Entries with scene source code:
==============================
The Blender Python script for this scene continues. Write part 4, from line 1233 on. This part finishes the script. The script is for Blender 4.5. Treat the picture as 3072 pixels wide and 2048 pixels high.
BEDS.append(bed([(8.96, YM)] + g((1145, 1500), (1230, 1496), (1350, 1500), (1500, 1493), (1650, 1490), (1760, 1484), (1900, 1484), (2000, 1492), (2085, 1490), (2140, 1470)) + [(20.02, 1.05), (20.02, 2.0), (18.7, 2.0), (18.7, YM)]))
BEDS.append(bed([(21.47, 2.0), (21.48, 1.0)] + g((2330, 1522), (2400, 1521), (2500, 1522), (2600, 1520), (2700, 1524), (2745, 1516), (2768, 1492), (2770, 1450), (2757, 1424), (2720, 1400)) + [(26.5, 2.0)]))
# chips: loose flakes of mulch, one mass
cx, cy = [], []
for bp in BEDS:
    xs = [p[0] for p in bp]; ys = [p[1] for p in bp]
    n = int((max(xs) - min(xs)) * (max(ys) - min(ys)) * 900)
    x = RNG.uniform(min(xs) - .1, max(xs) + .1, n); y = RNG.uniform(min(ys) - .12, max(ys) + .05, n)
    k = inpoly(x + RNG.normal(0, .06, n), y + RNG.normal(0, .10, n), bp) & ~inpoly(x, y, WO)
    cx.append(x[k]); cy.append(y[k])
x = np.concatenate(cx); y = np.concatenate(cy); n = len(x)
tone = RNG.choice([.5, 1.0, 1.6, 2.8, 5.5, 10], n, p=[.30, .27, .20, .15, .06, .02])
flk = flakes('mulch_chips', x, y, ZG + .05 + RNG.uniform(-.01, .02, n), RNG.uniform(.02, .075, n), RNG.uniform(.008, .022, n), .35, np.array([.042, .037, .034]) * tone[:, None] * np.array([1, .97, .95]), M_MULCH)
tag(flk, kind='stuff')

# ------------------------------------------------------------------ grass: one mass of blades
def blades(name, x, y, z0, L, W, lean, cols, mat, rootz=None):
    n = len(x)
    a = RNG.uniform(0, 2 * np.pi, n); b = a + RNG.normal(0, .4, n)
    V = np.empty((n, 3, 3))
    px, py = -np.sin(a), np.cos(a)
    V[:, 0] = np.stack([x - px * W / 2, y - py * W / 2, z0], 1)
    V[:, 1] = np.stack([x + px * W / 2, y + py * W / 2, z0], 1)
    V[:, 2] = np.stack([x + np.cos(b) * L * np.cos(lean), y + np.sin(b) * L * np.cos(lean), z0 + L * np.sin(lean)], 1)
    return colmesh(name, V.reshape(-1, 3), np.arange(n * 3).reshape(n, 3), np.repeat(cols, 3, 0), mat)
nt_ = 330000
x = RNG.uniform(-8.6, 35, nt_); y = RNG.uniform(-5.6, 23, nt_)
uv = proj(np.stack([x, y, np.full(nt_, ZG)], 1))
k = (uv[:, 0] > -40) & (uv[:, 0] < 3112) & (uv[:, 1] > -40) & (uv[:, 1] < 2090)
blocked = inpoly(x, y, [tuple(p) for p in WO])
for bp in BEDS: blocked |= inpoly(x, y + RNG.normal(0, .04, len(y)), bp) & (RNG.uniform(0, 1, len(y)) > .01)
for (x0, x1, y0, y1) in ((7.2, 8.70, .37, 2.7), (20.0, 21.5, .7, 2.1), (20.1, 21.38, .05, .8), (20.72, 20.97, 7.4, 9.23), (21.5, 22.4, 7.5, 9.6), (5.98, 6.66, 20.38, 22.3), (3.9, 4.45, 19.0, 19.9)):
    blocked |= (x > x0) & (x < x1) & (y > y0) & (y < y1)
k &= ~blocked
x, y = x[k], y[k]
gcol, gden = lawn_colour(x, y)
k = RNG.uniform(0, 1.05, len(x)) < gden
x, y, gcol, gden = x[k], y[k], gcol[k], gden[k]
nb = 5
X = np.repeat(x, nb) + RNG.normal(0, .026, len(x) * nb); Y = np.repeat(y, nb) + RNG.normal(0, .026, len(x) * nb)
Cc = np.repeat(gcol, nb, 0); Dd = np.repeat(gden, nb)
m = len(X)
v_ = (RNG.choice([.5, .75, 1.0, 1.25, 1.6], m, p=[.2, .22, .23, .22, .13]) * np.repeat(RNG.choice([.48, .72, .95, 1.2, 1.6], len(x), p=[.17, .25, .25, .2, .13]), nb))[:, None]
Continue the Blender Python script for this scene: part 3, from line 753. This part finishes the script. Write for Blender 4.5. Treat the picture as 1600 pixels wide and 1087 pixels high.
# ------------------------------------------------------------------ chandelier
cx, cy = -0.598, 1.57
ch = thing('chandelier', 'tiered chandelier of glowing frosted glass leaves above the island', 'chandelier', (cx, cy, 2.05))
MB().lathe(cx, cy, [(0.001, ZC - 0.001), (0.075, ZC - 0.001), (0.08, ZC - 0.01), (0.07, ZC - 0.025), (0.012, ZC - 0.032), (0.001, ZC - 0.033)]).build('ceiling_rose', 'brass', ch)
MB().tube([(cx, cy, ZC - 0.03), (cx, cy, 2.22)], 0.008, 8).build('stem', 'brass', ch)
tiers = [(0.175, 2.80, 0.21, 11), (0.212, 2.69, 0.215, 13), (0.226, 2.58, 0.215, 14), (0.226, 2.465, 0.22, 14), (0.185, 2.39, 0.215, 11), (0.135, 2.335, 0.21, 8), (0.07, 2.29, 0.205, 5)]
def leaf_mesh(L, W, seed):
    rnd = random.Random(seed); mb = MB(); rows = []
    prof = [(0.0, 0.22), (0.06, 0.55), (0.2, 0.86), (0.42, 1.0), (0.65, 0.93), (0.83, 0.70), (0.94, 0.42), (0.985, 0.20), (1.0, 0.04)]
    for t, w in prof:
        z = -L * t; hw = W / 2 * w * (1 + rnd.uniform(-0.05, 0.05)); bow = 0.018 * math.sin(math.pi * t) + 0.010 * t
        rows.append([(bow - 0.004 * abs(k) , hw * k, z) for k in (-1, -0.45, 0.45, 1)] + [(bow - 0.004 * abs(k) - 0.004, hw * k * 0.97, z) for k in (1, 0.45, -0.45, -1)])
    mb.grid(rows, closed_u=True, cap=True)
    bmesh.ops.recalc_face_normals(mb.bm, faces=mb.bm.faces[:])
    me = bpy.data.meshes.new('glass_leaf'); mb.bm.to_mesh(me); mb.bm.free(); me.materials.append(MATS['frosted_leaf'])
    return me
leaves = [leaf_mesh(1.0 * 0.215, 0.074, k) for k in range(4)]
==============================
Work to be completed: State the count of lines with the word "wide" in them, and write nothing else.

Expected answer: 2